## Requirement
Reproduce exactly, and only, the lines running from the start of the entries below to the line containing "clamp('copper clamp at".

═══ Materials provided ═══

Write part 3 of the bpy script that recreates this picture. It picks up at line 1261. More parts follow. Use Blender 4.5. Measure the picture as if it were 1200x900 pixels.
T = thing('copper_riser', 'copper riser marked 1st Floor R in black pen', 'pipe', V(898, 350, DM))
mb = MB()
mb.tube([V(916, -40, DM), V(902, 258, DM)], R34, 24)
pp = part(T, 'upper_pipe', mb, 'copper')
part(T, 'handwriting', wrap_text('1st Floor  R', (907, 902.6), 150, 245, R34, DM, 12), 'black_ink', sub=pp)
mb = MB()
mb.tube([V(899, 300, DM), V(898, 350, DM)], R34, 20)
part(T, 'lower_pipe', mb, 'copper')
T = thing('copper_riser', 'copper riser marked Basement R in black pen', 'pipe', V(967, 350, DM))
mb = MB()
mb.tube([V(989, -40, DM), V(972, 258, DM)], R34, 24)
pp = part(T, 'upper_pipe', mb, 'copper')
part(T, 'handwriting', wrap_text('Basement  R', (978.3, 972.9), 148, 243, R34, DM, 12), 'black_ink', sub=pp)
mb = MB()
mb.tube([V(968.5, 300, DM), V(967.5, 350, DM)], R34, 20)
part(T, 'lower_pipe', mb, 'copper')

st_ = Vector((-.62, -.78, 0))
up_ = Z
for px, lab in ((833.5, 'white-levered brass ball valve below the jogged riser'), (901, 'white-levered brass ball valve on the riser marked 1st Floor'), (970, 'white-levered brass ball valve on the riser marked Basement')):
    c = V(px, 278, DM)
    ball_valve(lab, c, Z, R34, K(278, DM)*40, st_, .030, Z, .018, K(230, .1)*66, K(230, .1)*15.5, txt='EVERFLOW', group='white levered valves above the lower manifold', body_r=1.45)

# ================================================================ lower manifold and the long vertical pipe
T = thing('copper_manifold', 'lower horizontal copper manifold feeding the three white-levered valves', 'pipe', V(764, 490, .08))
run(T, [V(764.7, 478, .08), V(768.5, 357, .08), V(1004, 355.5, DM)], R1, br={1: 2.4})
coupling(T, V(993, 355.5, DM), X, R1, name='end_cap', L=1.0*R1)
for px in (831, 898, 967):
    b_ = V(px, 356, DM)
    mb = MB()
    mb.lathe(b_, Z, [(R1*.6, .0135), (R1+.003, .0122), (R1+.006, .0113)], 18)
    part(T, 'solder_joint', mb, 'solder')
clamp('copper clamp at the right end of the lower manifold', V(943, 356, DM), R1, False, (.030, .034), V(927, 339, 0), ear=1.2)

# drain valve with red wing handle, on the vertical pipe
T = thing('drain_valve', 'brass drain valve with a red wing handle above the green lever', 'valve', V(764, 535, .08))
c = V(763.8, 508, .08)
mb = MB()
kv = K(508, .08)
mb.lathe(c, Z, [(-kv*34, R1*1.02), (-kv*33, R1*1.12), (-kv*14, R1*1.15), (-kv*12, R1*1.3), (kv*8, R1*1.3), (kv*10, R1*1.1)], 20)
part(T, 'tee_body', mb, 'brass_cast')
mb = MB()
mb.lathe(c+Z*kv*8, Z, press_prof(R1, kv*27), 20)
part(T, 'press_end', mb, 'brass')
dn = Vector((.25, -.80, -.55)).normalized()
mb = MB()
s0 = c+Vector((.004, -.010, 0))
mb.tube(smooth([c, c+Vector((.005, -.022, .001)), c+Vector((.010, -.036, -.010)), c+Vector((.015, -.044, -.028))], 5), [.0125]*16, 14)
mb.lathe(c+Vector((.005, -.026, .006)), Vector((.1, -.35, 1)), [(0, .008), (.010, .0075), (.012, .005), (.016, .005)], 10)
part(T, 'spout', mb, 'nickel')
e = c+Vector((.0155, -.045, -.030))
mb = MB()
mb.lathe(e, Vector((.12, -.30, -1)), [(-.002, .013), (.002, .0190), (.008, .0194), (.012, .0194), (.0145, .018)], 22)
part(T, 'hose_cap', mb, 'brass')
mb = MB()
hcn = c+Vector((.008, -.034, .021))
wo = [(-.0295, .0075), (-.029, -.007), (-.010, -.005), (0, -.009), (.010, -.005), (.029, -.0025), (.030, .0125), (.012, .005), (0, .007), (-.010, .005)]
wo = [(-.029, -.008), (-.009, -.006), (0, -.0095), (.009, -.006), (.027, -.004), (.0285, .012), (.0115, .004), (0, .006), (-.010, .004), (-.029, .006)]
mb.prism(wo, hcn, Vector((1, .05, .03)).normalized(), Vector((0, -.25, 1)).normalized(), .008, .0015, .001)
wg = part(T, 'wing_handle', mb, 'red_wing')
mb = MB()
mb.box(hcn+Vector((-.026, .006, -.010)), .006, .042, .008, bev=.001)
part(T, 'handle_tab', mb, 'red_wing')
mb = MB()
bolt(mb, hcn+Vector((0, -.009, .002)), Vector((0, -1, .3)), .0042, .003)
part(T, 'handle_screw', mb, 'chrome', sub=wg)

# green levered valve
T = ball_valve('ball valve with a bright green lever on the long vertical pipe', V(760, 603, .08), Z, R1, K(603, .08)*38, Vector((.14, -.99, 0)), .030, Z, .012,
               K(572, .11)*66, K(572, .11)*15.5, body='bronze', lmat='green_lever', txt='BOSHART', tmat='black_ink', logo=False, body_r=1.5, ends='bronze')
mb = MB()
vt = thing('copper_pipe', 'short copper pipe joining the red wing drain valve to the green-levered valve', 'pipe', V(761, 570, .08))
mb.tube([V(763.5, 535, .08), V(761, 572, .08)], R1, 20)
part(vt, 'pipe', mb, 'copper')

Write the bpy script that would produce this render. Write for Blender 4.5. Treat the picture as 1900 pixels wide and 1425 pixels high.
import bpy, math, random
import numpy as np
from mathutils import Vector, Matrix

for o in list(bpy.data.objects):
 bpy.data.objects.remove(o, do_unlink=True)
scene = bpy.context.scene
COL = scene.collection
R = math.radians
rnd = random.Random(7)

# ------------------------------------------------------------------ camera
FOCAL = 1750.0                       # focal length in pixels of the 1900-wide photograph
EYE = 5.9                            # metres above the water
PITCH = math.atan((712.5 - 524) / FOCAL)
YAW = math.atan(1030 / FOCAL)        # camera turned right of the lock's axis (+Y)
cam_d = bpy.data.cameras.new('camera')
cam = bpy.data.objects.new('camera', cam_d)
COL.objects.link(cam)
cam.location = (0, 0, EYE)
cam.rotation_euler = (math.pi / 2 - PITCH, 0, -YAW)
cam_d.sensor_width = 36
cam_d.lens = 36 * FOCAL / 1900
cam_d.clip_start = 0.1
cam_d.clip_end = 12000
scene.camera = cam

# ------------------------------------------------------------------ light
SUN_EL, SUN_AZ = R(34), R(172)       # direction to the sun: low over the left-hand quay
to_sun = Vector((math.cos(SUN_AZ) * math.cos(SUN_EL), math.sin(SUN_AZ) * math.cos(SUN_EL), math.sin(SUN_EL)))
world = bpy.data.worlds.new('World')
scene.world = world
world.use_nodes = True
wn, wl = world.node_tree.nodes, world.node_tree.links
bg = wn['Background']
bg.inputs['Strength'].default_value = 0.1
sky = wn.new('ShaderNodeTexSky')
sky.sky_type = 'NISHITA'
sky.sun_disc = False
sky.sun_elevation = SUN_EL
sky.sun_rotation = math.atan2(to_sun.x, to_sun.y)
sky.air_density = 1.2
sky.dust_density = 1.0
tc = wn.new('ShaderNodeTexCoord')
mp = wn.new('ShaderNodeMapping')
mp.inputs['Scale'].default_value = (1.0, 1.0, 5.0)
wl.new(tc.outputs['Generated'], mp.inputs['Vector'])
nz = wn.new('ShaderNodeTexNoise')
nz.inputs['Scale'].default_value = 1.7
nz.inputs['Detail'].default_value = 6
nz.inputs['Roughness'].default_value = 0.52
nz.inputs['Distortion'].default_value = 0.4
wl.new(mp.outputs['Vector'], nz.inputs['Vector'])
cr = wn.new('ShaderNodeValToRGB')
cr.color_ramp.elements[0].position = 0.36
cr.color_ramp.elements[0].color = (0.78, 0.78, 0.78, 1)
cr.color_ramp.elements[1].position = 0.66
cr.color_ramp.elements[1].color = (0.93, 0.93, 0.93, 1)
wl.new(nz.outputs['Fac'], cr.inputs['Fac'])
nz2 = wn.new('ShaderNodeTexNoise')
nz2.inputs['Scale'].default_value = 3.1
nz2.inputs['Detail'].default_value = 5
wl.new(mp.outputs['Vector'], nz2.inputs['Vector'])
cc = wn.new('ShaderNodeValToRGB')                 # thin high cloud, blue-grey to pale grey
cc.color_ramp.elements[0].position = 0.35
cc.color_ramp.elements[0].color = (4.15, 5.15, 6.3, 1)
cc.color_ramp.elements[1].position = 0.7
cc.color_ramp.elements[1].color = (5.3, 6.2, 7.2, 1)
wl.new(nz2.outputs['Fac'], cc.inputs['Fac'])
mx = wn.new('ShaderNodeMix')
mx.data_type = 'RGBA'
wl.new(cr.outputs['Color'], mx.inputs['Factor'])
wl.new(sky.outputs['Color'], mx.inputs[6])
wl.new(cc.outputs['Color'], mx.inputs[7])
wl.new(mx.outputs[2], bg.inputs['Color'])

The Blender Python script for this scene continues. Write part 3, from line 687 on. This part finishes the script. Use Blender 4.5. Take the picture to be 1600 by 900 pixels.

═══

## The answer
Write part 3 of the bpy script that recreates this picture. It picks up at line 1261. More parts follow. Use Blender 4.5. Measure the picture as if it were 1200x900 pixels.
T = thing('copper_riser', 'copper riser marked 1st Floor R in black pen', 'pipe', V(898, 350, DM))
mb = MB()
mb.tube([V(916, -40, DM), V(902, 258, DM)], R34, 24)
pp = part(T, 'upper_pipe', mb, 'copper')
part(T, 'handwriting', wrap_text('1st Floor  R', (907, 902.6), 150, 245, R34, DM, 12), 'black_ink', sub=pp)
mb = MB()
mb.tube([V(899, 300, DM), V(898, 350, DM)], R34, 20)
part(T, 'lower_pipe', mb, 'copper')
T = thing('copper_riser', 'copper riser marked Basement R in black pen', 'pipe', V(967, 350, DM))
mb = MB()
mb.tube([V(989, -40, DM), V(972, 258, DM)], R34, 24)
pp = part(T, 'upper_pipe', mb, 'copper')
part(T, 'handwriting', wrap_text('Basement  R', (978.3, 972.9), 148, 243, R34, DM, 12), 'black_ink', sub=pp)
mb = MB()
mb.tube([V(968.5, 300, DM), V(967.5, 350, DM)], R34, 20)
part(T, 'lower_pipe', mb, 'copper')

st_ = Vector((-.62, -.78, 0))
up_ = Z
for px, lab in ((833.5, 'white-levered brass ball valve below the jogged riser'), (901, 'white-levered brass ball valve on the riser marked 1st Floor'), (970, 'white-levered brass ball valve on the riser marked Basement')):
    c = V(px, 278, DM)
    ball_valve(lab, c, Z, R34, K(278, DM)*40, st_, .030, Z, .018, K(230, .1)*66, K(230, .1)*15.5, txt='EVERFLOW', group='white levered valves above the lower manifold', body_r=1.45)

# ================================================================ lower manifold and the long vertical pipe
T = thing('copper_manifold', 'lower horizontal copper manifold feeding the three white-levered valves', 'pipe', V(764, 490, .08))
run(T, [V(764.7, 478, .08), V(768.5, 357, .08), V(1004, 355.5, DM)], R1, br={1: 2.4})
coupling(T, V(993, 355.5, DM), X, R1, name='end_cap', L=1.0*R1)
for px in (831, 898, 967):
    b_ = V(px, 356, DM)
    mb = MB()
    mb.lathe(b_, Z, [(R1*.6, .0135), (R1+.003, .0122), (R1+.006, .0113)], 18)
    part(T, 'solder_joint', mb, 'solder')
clamp('copper clamp at the right end of the lower manifold', V(943, 356, DM), R1, False, (.030, .034), V(927, 339, 0), ear=1.2)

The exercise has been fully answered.